Data to use:
::::
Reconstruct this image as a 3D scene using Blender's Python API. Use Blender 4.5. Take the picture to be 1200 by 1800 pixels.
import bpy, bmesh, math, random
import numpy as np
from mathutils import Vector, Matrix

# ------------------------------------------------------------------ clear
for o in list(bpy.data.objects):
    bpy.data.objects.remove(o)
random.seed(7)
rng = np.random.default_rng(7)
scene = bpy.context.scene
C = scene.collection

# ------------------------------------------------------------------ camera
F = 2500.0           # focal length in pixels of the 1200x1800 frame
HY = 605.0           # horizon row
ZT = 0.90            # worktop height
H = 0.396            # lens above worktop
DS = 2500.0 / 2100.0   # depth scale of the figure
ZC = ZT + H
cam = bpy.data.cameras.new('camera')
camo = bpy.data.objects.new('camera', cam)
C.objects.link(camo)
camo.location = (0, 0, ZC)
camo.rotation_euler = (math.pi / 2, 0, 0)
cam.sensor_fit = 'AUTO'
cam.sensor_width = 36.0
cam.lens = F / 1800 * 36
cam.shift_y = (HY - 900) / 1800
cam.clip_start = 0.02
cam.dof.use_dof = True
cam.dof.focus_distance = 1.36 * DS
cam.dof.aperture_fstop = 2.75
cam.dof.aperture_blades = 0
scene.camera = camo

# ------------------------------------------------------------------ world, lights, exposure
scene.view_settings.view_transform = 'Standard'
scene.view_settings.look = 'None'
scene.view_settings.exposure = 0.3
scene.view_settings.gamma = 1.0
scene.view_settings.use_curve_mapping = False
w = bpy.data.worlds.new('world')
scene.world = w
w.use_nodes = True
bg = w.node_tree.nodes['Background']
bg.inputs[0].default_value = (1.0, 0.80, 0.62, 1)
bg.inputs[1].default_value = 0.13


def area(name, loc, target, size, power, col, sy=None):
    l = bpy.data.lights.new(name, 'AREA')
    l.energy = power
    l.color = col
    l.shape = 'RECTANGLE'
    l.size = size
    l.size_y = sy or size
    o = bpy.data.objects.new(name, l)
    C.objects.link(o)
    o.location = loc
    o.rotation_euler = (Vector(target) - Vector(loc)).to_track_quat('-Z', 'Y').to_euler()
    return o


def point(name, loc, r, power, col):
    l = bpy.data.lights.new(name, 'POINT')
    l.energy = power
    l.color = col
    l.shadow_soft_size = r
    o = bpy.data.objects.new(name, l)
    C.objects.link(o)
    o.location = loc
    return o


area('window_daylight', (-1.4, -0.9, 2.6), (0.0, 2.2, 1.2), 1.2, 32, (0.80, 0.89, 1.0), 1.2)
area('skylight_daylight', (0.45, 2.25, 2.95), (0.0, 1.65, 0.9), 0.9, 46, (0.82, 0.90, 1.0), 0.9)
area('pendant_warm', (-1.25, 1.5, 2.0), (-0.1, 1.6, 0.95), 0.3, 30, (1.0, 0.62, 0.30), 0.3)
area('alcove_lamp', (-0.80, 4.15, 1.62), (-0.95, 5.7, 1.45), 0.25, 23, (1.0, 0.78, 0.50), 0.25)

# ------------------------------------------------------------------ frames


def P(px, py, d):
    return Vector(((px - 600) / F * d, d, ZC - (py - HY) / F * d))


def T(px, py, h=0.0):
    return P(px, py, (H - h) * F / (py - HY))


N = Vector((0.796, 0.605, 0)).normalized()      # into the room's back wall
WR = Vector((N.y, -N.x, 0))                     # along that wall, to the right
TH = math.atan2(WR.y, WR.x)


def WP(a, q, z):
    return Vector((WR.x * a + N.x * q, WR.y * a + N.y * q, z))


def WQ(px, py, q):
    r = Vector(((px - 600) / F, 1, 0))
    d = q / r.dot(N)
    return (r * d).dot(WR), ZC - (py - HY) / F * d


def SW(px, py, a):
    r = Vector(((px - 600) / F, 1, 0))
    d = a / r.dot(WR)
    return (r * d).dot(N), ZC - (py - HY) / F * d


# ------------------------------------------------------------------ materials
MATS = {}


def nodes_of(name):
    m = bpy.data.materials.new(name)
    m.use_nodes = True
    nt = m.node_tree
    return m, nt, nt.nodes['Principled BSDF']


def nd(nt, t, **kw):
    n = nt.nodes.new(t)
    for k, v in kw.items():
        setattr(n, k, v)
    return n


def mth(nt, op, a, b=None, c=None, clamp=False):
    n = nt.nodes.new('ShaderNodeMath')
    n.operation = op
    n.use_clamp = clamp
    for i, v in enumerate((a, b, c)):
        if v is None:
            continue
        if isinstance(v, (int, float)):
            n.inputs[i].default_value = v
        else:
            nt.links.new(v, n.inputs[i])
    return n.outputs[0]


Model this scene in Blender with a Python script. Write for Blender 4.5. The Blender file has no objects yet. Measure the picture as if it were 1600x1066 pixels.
::::
Exercise prompt:
Print from the first line through the line that contains "C = scene.collection", please, including both, and leave out every line outside that stretch.

Result:
Reconstruct this image as a 3D scene using Blender's Python API. Use Blender 4.5. Take the picture to be 1200 by 1800 pixels.
import bpy, bmesh, math, random
import numpy as np
from mathutils import Vector, Matrix

# ------------------------------------------------------------------ clear
for o in list(bpy.data.objects):
    bpy.data.objects.remove(o)
random.seed(7)
rng = np.random.default_rng(7)
scene = bpy.context.scene
C = scene.collection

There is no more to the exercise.